Restate word for word the lines that begin the listing and end with the line holding "# A wooden house".

=== Recorded data ===

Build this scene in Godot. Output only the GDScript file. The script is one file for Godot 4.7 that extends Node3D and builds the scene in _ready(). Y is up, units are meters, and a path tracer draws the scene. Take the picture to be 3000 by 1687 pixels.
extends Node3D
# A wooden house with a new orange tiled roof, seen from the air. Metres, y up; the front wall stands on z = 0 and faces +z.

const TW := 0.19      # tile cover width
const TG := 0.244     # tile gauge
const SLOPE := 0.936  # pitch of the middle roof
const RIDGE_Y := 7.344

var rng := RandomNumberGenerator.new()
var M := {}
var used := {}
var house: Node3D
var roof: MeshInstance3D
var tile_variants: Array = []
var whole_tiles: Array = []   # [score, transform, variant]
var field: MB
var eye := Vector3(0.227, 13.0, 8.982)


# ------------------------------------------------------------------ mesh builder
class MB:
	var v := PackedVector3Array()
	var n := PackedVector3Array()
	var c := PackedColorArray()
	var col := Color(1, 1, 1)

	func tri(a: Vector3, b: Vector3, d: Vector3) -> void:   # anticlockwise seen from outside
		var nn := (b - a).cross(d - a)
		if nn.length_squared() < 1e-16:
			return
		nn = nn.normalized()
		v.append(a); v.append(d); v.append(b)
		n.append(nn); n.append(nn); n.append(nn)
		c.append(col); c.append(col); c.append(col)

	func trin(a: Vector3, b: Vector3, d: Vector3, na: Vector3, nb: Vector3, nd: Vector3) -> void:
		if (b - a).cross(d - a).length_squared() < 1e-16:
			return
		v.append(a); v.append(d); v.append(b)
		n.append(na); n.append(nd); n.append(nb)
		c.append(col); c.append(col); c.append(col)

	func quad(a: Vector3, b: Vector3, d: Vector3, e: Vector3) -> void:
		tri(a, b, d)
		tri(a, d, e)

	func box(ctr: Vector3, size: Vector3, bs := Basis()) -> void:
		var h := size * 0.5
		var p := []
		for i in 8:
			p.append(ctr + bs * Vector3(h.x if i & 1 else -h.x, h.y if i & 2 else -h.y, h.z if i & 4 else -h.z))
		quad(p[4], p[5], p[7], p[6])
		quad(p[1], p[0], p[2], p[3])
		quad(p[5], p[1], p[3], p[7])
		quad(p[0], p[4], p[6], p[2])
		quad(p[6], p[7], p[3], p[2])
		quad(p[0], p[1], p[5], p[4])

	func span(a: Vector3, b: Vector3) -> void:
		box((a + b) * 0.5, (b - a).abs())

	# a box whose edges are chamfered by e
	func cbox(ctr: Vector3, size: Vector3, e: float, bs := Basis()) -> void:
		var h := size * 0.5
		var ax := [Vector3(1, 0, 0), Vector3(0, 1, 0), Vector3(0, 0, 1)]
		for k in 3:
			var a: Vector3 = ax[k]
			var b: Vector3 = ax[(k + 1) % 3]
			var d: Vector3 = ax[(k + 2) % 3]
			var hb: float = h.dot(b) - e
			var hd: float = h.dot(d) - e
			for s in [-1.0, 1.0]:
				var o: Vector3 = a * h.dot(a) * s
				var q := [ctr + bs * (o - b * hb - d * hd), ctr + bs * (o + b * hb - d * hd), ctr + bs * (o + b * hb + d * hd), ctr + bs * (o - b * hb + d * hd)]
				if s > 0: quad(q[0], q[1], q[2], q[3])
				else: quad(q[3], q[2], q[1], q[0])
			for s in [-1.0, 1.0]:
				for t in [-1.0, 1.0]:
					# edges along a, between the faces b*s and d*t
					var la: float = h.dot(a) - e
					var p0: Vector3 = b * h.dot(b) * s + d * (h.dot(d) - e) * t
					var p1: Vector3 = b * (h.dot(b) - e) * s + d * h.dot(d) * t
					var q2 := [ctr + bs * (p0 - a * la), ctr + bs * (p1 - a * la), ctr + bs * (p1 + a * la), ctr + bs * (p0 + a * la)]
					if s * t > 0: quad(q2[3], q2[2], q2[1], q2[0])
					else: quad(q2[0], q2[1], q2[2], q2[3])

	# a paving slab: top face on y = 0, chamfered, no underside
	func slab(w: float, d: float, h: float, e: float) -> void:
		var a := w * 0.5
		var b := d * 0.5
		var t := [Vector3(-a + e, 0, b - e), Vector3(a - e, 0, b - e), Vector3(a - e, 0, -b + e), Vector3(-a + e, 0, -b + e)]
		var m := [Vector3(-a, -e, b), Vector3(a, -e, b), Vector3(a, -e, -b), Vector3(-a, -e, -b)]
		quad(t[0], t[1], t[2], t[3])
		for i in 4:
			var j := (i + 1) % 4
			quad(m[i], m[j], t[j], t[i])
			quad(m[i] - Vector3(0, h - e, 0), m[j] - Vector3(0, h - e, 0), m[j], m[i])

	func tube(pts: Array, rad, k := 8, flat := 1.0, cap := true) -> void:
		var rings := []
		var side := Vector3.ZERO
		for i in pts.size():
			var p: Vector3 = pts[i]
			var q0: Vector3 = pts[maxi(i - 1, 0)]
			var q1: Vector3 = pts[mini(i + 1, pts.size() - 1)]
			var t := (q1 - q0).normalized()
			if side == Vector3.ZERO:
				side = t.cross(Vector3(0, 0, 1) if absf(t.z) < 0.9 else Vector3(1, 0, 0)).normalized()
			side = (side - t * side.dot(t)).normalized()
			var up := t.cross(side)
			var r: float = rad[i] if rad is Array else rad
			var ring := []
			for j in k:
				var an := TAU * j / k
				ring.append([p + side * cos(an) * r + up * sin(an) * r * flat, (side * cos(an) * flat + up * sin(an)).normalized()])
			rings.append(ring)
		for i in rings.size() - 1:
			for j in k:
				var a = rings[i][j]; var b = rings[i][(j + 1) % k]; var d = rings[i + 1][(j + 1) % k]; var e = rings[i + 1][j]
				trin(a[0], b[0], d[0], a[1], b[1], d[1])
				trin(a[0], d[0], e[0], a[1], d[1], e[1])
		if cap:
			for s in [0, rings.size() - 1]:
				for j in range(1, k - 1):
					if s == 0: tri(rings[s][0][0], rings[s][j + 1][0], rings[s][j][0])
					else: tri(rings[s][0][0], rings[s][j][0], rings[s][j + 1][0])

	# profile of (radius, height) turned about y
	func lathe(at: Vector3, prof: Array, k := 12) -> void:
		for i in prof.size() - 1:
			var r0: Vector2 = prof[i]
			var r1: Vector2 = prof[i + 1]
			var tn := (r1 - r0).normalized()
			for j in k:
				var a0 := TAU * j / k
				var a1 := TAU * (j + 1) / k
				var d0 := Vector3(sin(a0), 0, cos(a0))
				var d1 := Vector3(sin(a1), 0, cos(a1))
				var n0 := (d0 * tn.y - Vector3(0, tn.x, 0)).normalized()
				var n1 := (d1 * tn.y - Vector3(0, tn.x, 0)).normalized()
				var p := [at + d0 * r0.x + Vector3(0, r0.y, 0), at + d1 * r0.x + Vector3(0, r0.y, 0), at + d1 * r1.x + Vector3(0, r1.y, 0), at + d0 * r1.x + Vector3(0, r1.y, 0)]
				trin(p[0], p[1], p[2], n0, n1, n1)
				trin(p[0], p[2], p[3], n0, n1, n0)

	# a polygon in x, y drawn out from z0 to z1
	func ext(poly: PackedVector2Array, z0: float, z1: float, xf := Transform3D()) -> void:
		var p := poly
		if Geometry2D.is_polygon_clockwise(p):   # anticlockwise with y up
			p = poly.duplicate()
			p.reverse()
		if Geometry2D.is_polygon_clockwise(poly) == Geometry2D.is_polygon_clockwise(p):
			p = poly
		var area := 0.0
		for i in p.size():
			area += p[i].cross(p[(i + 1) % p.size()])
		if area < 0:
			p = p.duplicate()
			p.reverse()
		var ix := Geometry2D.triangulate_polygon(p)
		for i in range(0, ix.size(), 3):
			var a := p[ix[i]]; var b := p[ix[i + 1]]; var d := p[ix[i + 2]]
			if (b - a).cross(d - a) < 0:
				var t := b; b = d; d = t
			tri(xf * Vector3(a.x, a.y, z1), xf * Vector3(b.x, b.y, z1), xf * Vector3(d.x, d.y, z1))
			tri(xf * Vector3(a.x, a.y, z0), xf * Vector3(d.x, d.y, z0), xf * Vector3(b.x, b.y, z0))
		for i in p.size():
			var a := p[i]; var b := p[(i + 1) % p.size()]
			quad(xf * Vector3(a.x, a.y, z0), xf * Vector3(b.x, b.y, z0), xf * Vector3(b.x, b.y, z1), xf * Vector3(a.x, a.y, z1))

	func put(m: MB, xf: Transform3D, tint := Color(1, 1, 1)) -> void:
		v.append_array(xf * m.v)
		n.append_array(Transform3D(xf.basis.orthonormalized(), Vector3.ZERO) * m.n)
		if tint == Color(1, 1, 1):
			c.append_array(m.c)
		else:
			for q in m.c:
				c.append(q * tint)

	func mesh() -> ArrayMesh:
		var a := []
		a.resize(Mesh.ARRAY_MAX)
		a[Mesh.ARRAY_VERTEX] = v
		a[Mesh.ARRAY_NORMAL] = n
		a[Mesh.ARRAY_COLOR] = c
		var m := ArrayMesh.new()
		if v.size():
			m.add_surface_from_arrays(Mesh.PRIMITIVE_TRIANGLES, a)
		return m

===

**Answer to the exercise:**
Build this scene in Godot. Output only the GDScript file. The script is one file for Godot 4.7 that extends Node3D and builds the scene in _ready(). Y is up, units are meters, and a path tracer draws the scene. Take the picture to be 3000 by 1687 pixels.
extends Node3D
# A wooden house with a new orange tiled roof, seen from the air. Metres, y up; the front wall stands on z = 0 and faces +z.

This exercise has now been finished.